### [WHAT YOU SHOULD DO]
Starting with the first line and ending with the line that holds "rad = math.radians", repeat the material exactly.

_ _ _

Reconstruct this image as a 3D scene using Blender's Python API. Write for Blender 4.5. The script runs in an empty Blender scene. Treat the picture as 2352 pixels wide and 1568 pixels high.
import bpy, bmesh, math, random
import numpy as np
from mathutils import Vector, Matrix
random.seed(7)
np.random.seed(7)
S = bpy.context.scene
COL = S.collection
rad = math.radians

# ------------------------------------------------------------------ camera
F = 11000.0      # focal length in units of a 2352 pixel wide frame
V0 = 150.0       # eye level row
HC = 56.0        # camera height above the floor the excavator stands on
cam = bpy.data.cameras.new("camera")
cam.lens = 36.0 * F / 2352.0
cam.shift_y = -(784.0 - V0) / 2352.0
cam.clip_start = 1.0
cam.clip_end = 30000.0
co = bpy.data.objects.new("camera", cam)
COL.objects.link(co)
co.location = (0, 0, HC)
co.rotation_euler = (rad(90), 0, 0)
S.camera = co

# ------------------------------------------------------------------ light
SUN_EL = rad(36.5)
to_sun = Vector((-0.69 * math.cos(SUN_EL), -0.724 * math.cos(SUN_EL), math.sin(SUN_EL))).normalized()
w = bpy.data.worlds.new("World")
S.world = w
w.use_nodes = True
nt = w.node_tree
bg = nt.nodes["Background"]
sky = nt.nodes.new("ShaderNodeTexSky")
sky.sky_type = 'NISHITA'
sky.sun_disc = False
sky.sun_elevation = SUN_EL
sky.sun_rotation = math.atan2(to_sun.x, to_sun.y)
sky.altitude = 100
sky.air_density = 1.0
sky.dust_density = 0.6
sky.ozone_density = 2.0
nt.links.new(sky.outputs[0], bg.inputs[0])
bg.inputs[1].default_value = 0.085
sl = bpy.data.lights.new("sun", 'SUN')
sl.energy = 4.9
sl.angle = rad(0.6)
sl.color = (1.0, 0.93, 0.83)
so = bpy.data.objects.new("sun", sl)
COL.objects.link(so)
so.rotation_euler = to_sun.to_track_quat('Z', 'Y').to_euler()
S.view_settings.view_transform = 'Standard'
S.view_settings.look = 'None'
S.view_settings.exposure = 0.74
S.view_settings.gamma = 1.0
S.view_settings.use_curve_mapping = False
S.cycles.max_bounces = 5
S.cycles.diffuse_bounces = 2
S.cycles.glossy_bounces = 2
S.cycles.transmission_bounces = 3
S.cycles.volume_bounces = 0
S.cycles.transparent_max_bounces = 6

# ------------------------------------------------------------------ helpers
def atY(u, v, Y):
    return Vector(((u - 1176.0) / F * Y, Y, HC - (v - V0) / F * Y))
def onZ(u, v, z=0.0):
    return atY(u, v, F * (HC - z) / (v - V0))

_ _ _

### [COMPLETED TASK]
Reconstruct this image as a 3D scene using Blender's Python API. Write for Blender 4.5. The script runs in an empty Blender scene. Treat the picture as 2352 pixels wide and 1568 pixels high.
import bpy, bmesh, math, random
import numpy as np
from mathutils import Vector, Matrix
random.seed(7)
np.random.seed(7)
S = bpy.context.scene
COL = S.collection
rad = math.radians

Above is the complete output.